(To the right, George Maharis as Buzz and Martin Milner as Tod in Route 66)
I was just 12 years old when the idea of a Route 66 first entered my impressionable mind. It was the
fall of 1960, and I was sitting on the floor in front of our television as
Nelson Riddle’s jazzy moving-down-the-road theme first filled the room and the
screen filled with Tod and Buzz making their across America in Tod’s Corvette.
Nothing, to me, was better than the CBS series Route 66, and I was a happy soul the
other day when my complete DVD set of all four seasons by the Shout! Factory arrived. This was “the iconic television series of
the 1960s,” writes Nat Segaloff in his biography of screenwriter Stirling
Silliphant, whose hip, existential, Zen-like scripts made the show television’s
own crossroads between 1950s Beat and late ‘60s Hip.
This was a series that put Yale-educated Tod Stiles, played
by Martin Milner, and Hell’s Kitchen survivor Buzz Murdock, played by George
Maharis, on the road every week “looking not for adventure but … for meaning,”
journalist Michael Ventura has written. “Route
66 was not a television show, it was a promise. A weekly training film. A
way out and through and over.”
Tod and Buzz traveled America, that vast, story-rich
landscape many New Yorkers and Angelenos dismiss as the “flyover”. They went
down the same road Woody Guthrie hitchhiked with his guitar, the same road John
Steinbeck’s Okies in The Grapes of Wrath
traveled in the Great Depression, the same road yours truly hitchhiked in 1969
and wrote about in a 2009 short story Alfred
Hitchcock Mystery Magazine liked enough to submit for an Edgar Award.
This was a working class show. Every week Tod and Buzz would
roll their sleeves up to do a job on an oil rig or in a chicken farm or on a shrimp
boat. A favorite character actor would usually join them—Keenan Wynn, Janice
Rule, Susan Oliver, Robert Duvall, Whit Bissell, Martin Balsam, Nina Foch, Mike
Yellin, Lois Nettleton. Occasionally a Sam Peckinpah or Robert Altman would
direct. Silliphant’s magic pen, also seen in the earlier landmark TV series Naked City, made sure that plot didn't overrule character and also that the show always had something to say.
The pilot for the series took place way off Route 66 in
Mississippi, where a local boss played by Everett Sloan rules his town like a
little Mussolini. Another early segment puts Tod and Buzz on a shrimp boat at
Grand Isle, Louisiana, where Charlotte Duval, played by Janice Rule, proves
herself in a man’s world by saving her suitor’s boat during a hurricane.
Back in those days, the network execs gave Silliphant and
producer Bert Leonard total control, a kind of artist’s paradise. Silliphant
hit the highway ahead of cast and crew for the on location filming, staying in
hotels and motels along “the mother road,” checking out the local hangouts and
talking with folks about local stories and legends.

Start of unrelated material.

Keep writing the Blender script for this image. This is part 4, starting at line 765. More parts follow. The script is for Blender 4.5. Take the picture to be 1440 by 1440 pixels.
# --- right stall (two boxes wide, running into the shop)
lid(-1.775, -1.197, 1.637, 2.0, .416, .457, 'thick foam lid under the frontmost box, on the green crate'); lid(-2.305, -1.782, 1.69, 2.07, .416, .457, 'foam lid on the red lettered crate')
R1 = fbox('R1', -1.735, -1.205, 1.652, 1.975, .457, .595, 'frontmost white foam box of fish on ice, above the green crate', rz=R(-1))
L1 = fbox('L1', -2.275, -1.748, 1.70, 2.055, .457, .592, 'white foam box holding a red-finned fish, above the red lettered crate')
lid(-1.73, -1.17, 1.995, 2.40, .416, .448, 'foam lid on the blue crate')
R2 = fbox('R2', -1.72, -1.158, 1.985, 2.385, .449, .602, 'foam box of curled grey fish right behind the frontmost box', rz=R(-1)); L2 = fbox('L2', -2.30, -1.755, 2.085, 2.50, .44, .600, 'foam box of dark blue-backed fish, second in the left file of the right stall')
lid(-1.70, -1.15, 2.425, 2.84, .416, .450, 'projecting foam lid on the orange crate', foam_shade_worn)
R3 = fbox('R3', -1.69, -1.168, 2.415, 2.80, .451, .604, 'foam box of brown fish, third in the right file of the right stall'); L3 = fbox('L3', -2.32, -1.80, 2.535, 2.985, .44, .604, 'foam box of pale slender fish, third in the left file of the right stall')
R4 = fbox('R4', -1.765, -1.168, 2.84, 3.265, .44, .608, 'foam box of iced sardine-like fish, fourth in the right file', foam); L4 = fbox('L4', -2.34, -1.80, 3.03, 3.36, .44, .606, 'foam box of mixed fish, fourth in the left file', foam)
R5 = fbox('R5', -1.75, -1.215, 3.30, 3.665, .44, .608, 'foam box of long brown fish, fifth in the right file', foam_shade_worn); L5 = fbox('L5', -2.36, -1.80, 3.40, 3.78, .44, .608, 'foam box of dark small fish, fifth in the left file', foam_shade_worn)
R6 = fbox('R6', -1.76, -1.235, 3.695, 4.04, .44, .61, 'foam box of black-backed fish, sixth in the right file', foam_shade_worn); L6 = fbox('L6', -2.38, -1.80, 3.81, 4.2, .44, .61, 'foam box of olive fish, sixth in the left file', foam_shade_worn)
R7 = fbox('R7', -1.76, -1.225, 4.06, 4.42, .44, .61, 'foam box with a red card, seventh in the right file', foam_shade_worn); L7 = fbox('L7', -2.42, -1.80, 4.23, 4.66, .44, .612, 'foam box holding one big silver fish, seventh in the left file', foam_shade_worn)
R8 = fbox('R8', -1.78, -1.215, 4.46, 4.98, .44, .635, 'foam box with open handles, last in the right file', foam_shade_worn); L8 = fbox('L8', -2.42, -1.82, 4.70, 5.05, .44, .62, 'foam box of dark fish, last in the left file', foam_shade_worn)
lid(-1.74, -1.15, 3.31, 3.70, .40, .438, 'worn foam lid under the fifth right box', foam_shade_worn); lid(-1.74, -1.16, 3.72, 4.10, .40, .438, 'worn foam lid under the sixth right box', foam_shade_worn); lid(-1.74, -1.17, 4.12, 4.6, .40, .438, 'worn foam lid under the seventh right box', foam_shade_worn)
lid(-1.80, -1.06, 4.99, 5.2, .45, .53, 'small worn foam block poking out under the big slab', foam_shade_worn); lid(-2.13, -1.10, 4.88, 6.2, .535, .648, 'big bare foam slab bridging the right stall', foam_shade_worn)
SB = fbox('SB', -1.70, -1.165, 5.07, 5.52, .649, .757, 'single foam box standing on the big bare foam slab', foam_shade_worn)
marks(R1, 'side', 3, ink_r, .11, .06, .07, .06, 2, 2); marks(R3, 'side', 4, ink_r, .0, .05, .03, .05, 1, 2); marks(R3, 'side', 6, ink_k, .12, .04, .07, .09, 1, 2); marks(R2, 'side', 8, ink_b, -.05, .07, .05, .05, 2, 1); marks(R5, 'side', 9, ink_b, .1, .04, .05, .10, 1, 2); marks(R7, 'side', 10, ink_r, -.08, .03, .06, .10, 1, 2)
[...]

When the gig finally was up—Maharis left halfway through the
third season, replaced by Glenn Corbett, and the show never quite recovered—and
the last segment aired on March 13, 1964, the execs decided they’d allowed all the
artistic license they could stand. “Before long, network executives whose hands-on
experience had been limited to changing the channel were demanding to approve
not just finished teleplays but story ideas, casting, locations, production
crew, and even the costumes and wallpaper,” Segaloff writes. “Focus groups
replaced intuition and experience.”
Hardly any life after life followed the end of the road for Route 66. Original negatives were hard
to find. Lawyers and corporations tied up opportunities to show it to a new
generation. When Shout! Factory came
out with the DVD collection in 2012, the media paid little or no attention. “Route 66 represents something of an
evolutionary dead end for the TV drama,” writes Todd VanDerWerff. “It was an
attempt to blend the closed-off, social-issues-based storytelling of the best
anthology series with the recurring characters of a more traditional drama
series. It’s an approach that still works in other countries—Doctor Who springs to mind—but has more
or less died out in the U.S.”
The show’s fate has been similar to the road that gave it
its name. Route 66 was named one of the nation’s most endangered historic
places in 2018, a victim both of development and neglect.
What television viewers saw in Route 66 was an “embrace of an American counterculture that was
slowly moving into the mainstream eye,” VanDerWerff writes. “Characters on Route 66 did drugs or agitated for
political positions that would have been seen as far left even a decade prior.”
In other words, Route 66 was shaking
things up years before the Sixties became the Sixties. Maybe that’s
one reason my 12-year-old self liked it so much.